## Written exercise:
Make an exact copy, from the records below, of the lines from the line containing "Write the bpy" to the line containing "C = sc.collection", both lines included, excluding pictures.

--- start of Records to process ---

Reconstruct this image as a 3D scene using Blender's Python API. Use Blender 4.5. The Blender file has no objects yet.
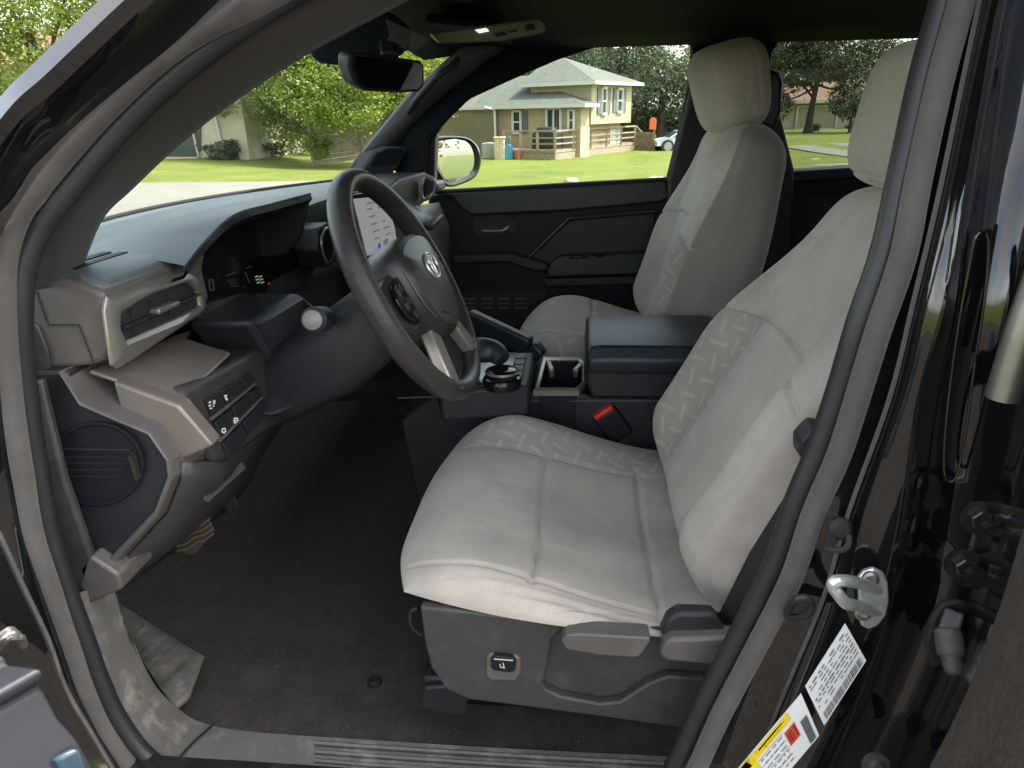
import bpy, math, random
from mathutils import Vector, Matrix
random.seed(7)
sc = bpy.context.scene
COL = sc.collection
sin, cos, pi, rad = math.sin, math.cos, math.pi, math.radians

# ------------------------------------------------------------------ camera
F, HOR = 700.0, 112.0
CAM = Vector((0.2534, -1.3665, 1.4338))
PIT = math.atan((384 - HOR) / F); PSI = rad(5.5); ROLL = rad(1.2)
fh = Vector((-sin(PSI), cos(PSI), 0)); r0 = Vector((cos(PSI), sin(PSI), 0))
FW = fh * cos(PIT) - Vector((0, 0, sin(PIT))); u0 = fh * sin(PIT) + Vector((0, 0, cos(PIT)))
RT = r0 * cos(ROLL) - u0 * sin(ROLL); UP = u0 * cos(ROLL) + r0 * sin(ROLL)

def ray(px, py): return FW + RT * ((px - 512) / F) + UP * ((384 - py) / F)
def V(px, py, Y):
    d = ray(px, py); return CAM + d * ((Y - CAM.y) / d.y)
def VX(px, py, X):
    d = ray(px, py); return CAM + d * ((X - CAM.x) / d.x)
def VZ(px, py, Z):
    d = ray(px, py); return CAM + d * ((Z - CAM.z) / d.z)

cd = bpy.data.cameras.new('camera'); cam = bpy.data.objects.new('camera', cd); COL.objects.link(cam)
cam.matrix_world = Matrix(((RT.x, UP.x, -FW.x, CAM.x), (RT.y, UP.y, -FW.y, CAM.y), (RT.z, UP.z, -FW.z, CAM.z), (0, 0, 0, 1)))
cd.sensor_width = 36; cd.lens = F / 1024 * 36; cd.clip_start = 0.02; cd.clip_end = 3000
sc.camera = cam

# ------------------------------------------------------------------ materials
def nodes(m):
    nt = m.node_tree
    return nt, nt.nodes, nt.links
def mth(nt, op, a, b=None, c=None):
    n = nt.nodes.new('ShaderNodeMath'); n.operation = op
    for i, v in enumerate((a, b, c)):
        if v is None: continue
        if isinstance(v, (int, float)): n.inputs[i].default_value = v
        else: nt.links.new(v, n.inputs[i])
    return n.outputs[0]
def ramp(nt, fac, stops):
    n = nt.nodes.new('ShaderNodeValToRGB'); e = n.color_ramp.elements
    while len(e) < len(stops): e.new(0.5)
    for k, (p, c) in enumerate(stops):
        e[k].position = p; e[k].color = (*c, 1) if len(c) == 3 else c
    nt.links.new(fac, n.inputs[0]); return n.outputs[0]
def noise(nt, vec, scale, detail=4, rough=.6):
    n = nt.nodes.new('ShaderNodeTexNoise'); n.inputs['Scale'].default_value = scale
    n.inputs['Detail'].default_value = detail; n.inputs['Roughness'].default_value = rough
    if vec is not None: nt.links.new(vec, n.inputs['Vector'])
    return n.outputs['Fac']
def mixc(nt, fac, a, b, mode='MIX'):
    n = nt.nodes.new('ShaderNodeMix'); n.data_type = 'RGBA'; n.blend_type = mode
    for sock, v in ((n.inputs[0], fac), (n.inputs[6], a), (n.inputs[7], b)):
        if isinstance(v, (int, float)): sock.default_value = v
        elif isinstance(v, tuple): sock.default_value = (*v, 1) if len(v) == 3 else v
        else: nt.links.new(v, sock)
    return n.outputs[2]
def bump(nt, h, strength, dist=.001):
    n = nt.nodes.new('ShaderNodeBump'); n.inputs['Strength'].default_value = strength
    n.inputs['Distance'].default_value = dist; nt.links.new(h, n.inputs['Height']); return n.outputs[0]
def coords(nt, which='Object'):
    n = nt.nodes.new('ShaderNodeTexCoord'); return n.outputs[which]
def geo(nt):
    n = nt.nodes.new('ShaderNodeNewGeometry'); return n.outputs['Position']
def mapping(nt, vec, scale=(1, 1, 1), rot=(0, 0, 0)):
    n = nt.nodes.new('ShaderNodeMapping'); n.inputs['Scale'].default_value = scale; n.inputs['Rotation'].default_value = rot
    nt.links.new(vec, n.inputs['Vector']); return n.outputs[0]

def mat(name, col, rough=.5, grain=0, gs=900, var=.12, vs=6, metal=0, coat=0, spec=.5, sheen=0, dust=0, dustcol=(.35, .32, .27)):
    m = bpy.data.materials.new(name); m.use_nodes = True
    nt, N, L = nodes(m); b = N['Principled BSDF']
    b.inputs['Roughness'].default_value = rough; b.inputs['Metallic'].default_value = metal
    b.inputs['Coat Weight'].default_value = coat; b.inputs['Coat Roughness'].default_value = .03
    b.inputs['Specular IOR Level'].default_value = spec
    if sheen:
        b.inputs['Sheen Weight'].default_value = sheen; b.inputs['Sheen Roughness'].default_value = .5
    p = geo(nt); f = noise(nt, p, vs, 5)
    lo = tuple(c * (1 - var) for c in col); hi = tuple(min(1, c * (1 + var)) for c in col)
    c = ramp(nt, f, [(.3, lo), (.7, hi)])
    if dust:
        d = mth(nt, 'MULTIPLY', ramp(nt, noise(nt, p, 23, 8, .7), [(.5, (0, 0, 0)), (.78, (1, 1, 1))]), dust)
        c = mixc(nt, d, c, dustcol)
        L.new(mth(nt, 'ADD', rough, mth(nt, 'MULTIPLY', d, .4)), b.inputs['Roughness'])
    L.new(c, b.inputs['Base Color'])
    if grain: L.new(bump(nt, noise(nt, p, gs, 2), grain, .0006), b.inputs['Normal'])
    m['bsdf'] = 1
    return m

def emat(name, col, strength):
    m = bpy.data.materials.new(name); m.use_nodes = True
    nt, N, L = nodes(m); b = N['Principled BSDF']; b.inputs['Base Color'].default_value = (.01, .01, .01, 1)
    b.inputs['Emission Color'].default_value = (*col, 1); b.inputs['Emission Strength'].default_value = strength
    b.inputs['Roughness'].default_value = .25
    return m

def glass(name, tint):
    m = bpy.data.materials.new(name); m.use_nodes = True
    nt, N, L = nodes(m); N.remove(N['Principled BSDF'])
    t = N.new('ShaderNodeBsdfTransparent'); t.inputs[0].default_value = (*tint, 1)
    g = N.new('ShaderNodeBsdfGlossy'); g.inputs['Roughness'].default_value = .01
    fr = N.new('ShaderNodeFresnel'); fr.inputs[0].default_value = 1.3
    mx = N.new('ShaderNodeMixShader')
    L.new(mth(nt, 'MULTIPLY', fr.outputs[0], .35), mx.inputs[0]); L.new(t.outputs[0], mx.inputs[1]); L.new(g.outputs[0], mx.inputs[2])
    L.new(mx.outputs[0], N['Material Output'].inputs[0])
    return m

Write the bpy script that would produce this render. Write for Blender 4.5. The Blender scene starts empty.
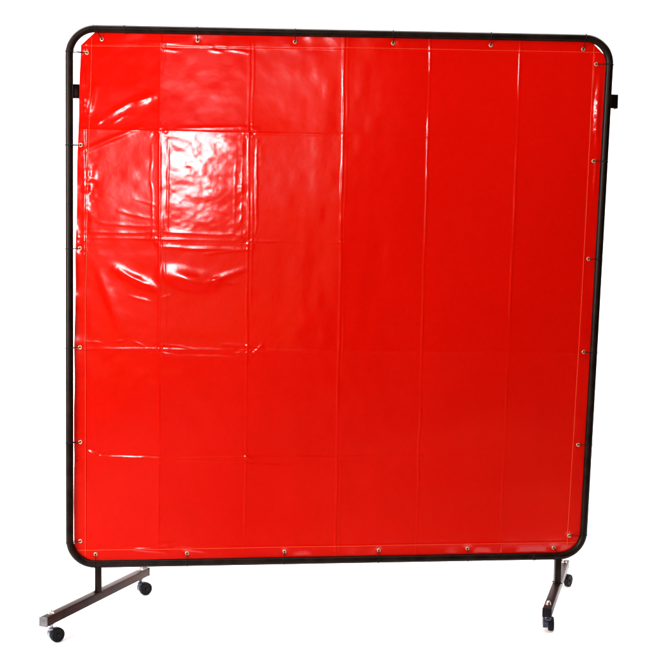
import bpy, bmesh, math, random
import numpy as np
from mathutils import Vector, Matrix

sc = bpy.context.scene
C = sc.collection

# ---------------------------------------------------------------- camera
cam_d = bpy.data.cameras.new('camera')
cam = bpy.data.objects.new('camera', cam_d)
C.objects.link(cam)
cam_d.sensor_width = 36
cam_d.lens = 18 * 3.2365
cam_d.clip_end = 200
cam.matrix_world = (Matrix.Translation((-0.4236, -3.5898, 1.2332)) @ Matrix.Rotation(-0.107, 4, 'Z')
                    @ Matrix.Rotation(math.pi / 2 - 0.0615, 4, 'X') @ Matrix.Rotation(0.0131, 4, 'Z'))
sc.camera = cam

# ---------------------------------------------------------------- world, exposure
w = bpy.data.worlds.new('World')
sc.world = w
w.use_nodes = True
w.node_tree.nodes['Background'].inputs[0].default_value = (1, 0.7, 0.45, 1)
w.node_tree.nodes['Background'].inputs[1].default_value = 0.03
sc.view_settings.view_transform = 'Standard'
sc.view_settings.look = 'None'
sc.view_settings.exposure = 0
sc.view_settings.gamma = 1
sc.cycles.max_bounces = 8

# ---------------------------------------------------------------- lamps
def area(name, loc, target, sx, sy, power, col=(1, 1, 1)):
    l = bpy.data.lights.new(name, 'AREA')
    l.shape = 'RECTANGLE'
    l.size, l.size_y, l.energy, l.color = sx, sy, power, col
    o = bpy.data.objects.new(name, l)
    C.objects.link(o)
    o.location = loc
    d = Vector(target) - Vector(loc)
    o.rotation_euler = d.to_track_quat('-Z', 'Y').to_euler()
    return o

area('window_light', (-1.42, -6.0, 2.03), (-0.3, 0, 1.3), 0.56, .86, 84, (0.97, 0.98, 1.0))
area('side_softbox', (-3.4, -2.0, 1.6), (-.9, 0, 1.0), 1.6, 2.0, 330, (1, 0.98, 0.95))
area('room_fill', (-1.3, -6.6, 1.55), (-0.4, 0, 1.1), 2.5, 3.0, 15, (1, 0.45, 0.14))
area('added_floor_light', (-0.2, 0.30, 2.9), (-0.2, 0.1, 0), 4.6, 1.3, 265)  # added overhead light: burns the floor to white and thins shadows
area('added_backdrop_light', (-2.2, 0.9, 3.9), (-1.2, 3.0, 1.2), 2.0, 0.8, 105)  # added pair of unseen lights that blow the backdrop out to white
area('added_backdrop_light', (2.2, 0.9, 3.9), (1.2, 3.0, 1.2), 2.0, 0.8, 105)

# ---------------------------------------------------------------- materials
def mat(name, col, rough=0.5, metal=0.0, spec=0.5, nodes=None):
    m = bpy.data.materials.new(name)
    m.use_nodes = True
    nt = m.node_tree
    b = nt.nodes['Principled BSDF']
    b.inputs['Base Color'].default_value = (*col, 1)
    b.inputs['Roughness'].default_value = rough
    b.inputs['Metallic'].default_value = metal
    b.inputs['Specular IOR Level'].default_value = spec
    if nodes: nodes(nt, b)
    return m

def N(nt, t, **kw):
    n = nt.nodes.new(t)
    for k, v in kw.items():
        if k in n.inputs: n.inputs[k].default_value = v
        else: setattr(n, k, v)
    return n

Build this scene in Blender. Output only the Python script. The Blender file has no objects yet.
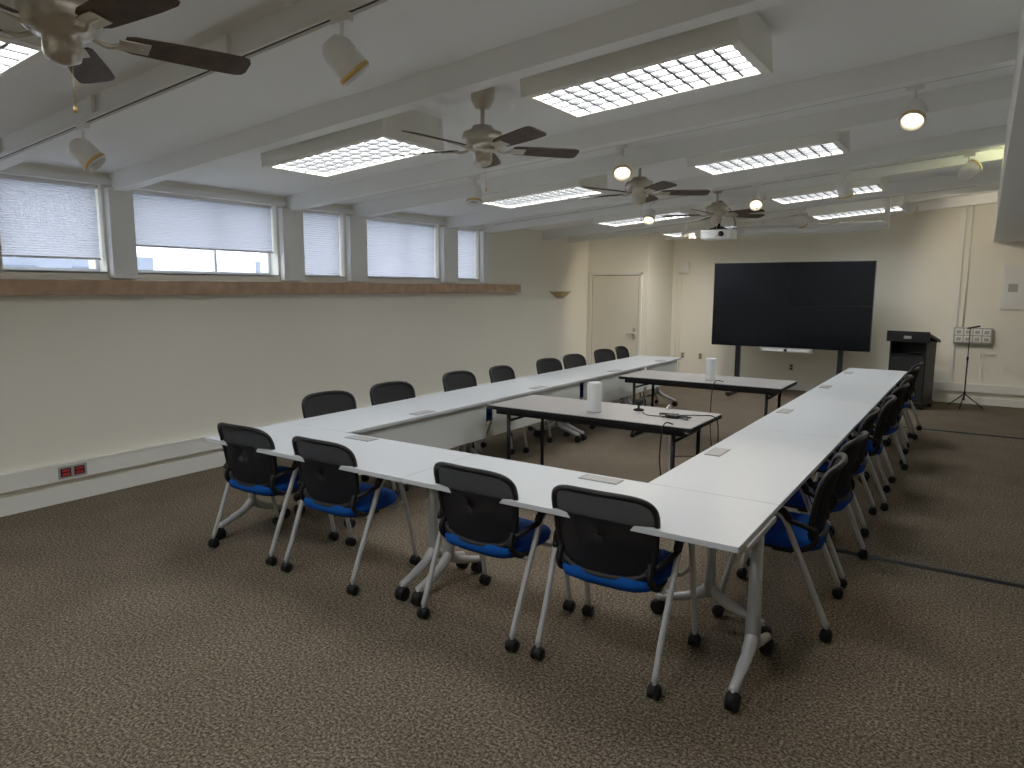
import bpy, bmesh, math, random
from mathutils import Vector, Matrix
random.seed(4)
S=bpy.context.scene; COL=S.collection
S.view_settings.view_transform='Standard'
S.view_settings.look='None'
S.view_settings.exposure=0.47
S.view_settings.gamma=1.28

# ---------------------------------------------------------------- materials
def mat(name,col,rough=.5,metal=0.,emit=0.,spec=.5,noise=None,bump=None,ecol=None):
    m=bpy.data.materials.new(name); m.use_nodes=True
    nt=m.node_tree; b=nt.nodes['Principled BSDF']
    b.inputs['Base Color'].default_value=(*col,1)
    b.inputs['Roughness'].default_value=rough
    b.inputs['Metallic'].default_value=metal
    b.inputs['Specular IOR Level'].default_value=spec
    if emit:
        b.inputs['Emission Color'].default_value=(*(ecol or col),1)
        b.inputs['Emission Strength'].default_value=emit
    if noise or bump:
        tc=nt.nodes.new('ShaderNodeTexCoord')
    if noise:
        sc,amt=noise
        n=nt.nodes.new('ShaderNodeTexNoise'); n.inputs['Scale'].default_value=sc; n.inputs['Detail'].default_value=4
        nt.links.new(tc.outputs['Object'],n.inputs['Vector'])
        r=nt.nodes.new('ShaderNodeValToRGB')
        r.color_ramp.elements[0].position=.3; r.color_ramp.elements[1].position=.7
        r.color_ramp.elements[0].color=(*[c*(1-amt) for c in col],1)
        r.color_ramp.elements[1].color=(*[min(1,c*(1+amt)) for c in col],1)
        nt.links.new(n.outputs['Fac'],r.inputs['Fac']); nt.links.new(r.outputs['Color'],b.inputs['Base Color'])
    if bump:
        sc,st=bump
        n2=nt.nodes.new('ShaderNodeTexNoise'); n2.inputs['Scale'].default_value=sc; n2.inputs['Detail'].default_value=3
        nt.links.new(tc.outputs['Object'],n2.inputs['Vector'])
        bp=nt.nodes.new('ShaderNodeBump'); bp.inputs['Strength'].default_value=st; bp.inputs['Distance'].default_value=.01
        nt.links.new(n2.outputs['Fac'],bp.inputs['Height']); nt.links.new(bp.outputs['Normal'],b.inputs['Normal'])
    return m

def carpet():
    m=mat('carpet_brown',(.16,.13,.105),.95,spec=.1); nt=m.node_tree; b=nt.nodes['Principled BSDF']
    tc=nt.nodes.new('ShaderNodeTexCoord')
    n=nt.nodes.new('ShaderNodeTexNoise'); n.inputs['Scale'].default_value=75; n.inputs['Detail'].default_value=4; n.inputs['Roughness'].default_value=.75
    nt.links.new(tc.outputs['Object'],n.inputs['Vector'])
    r=nt.nodes.new('ShaderNodeValToRGB'); e=r.color_ramp.elements
    e[0].position=.37; e[0].color=(.018,.013,.009,1)
    e[1].position=.65; e[1].color=(.30,.245,.18,1)
    x=e.new(.5); x.color=(.095,.073,.050,1)
    nt.links.new(n.outputs['Fac'],r.inputs['Fac'])
    n2=nt.nodes.new('ShaderNodeTexNoise'); n2.inputs['Scale'].default_value=2.2; n2.inputs['Detail'].default_value=6
    nt.links.new(tc.outputs['Object'],n2.inputs['Vector'])
    mr=nt.nodes.new('ShaderNodeMapRange'); mr.inputs['From Min'].default_value=.3; mr.inputs['From Max'].default_value=.7
    mr.inputs['To Min'].default_value=.85; mr.inputs['To Max'].default_value=1.12
    nt.links.new(n2.outputs['Fac'],mr.inputs['Value'])
    hs=nt.nodes.new('ShaderNodeHueSaturation'); nt.links.new(mr.outputs['Result'],hs.inputs['Value'])
    nt.links.new(r.outputs['Color'],hs.inputs['Color']); nt.links.new(hs.outputs['Color'],b.inputs['Base Color'])
    bp=nt.nodes.new('ShaderNodeBump'); bp.inputs['Strength'].default_value=.5; bp.inputs['Distance'].default_value=.006
    nt.links.new(n.outputs['Fac'],bp.inputs['Height']); nt.links.new(bp.outputs['Normal'],b.inputs['Normal'])
    return m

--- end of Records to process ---

## Reply:
Write the bpy script that would produce this render. Write for Blender 4.5. The Blender scene starts empty.
import bpy, bmesh, math, random
import numpy as np
from mathutils import Vector, Matrix

sc = bpy.context.scene
C = sc.collection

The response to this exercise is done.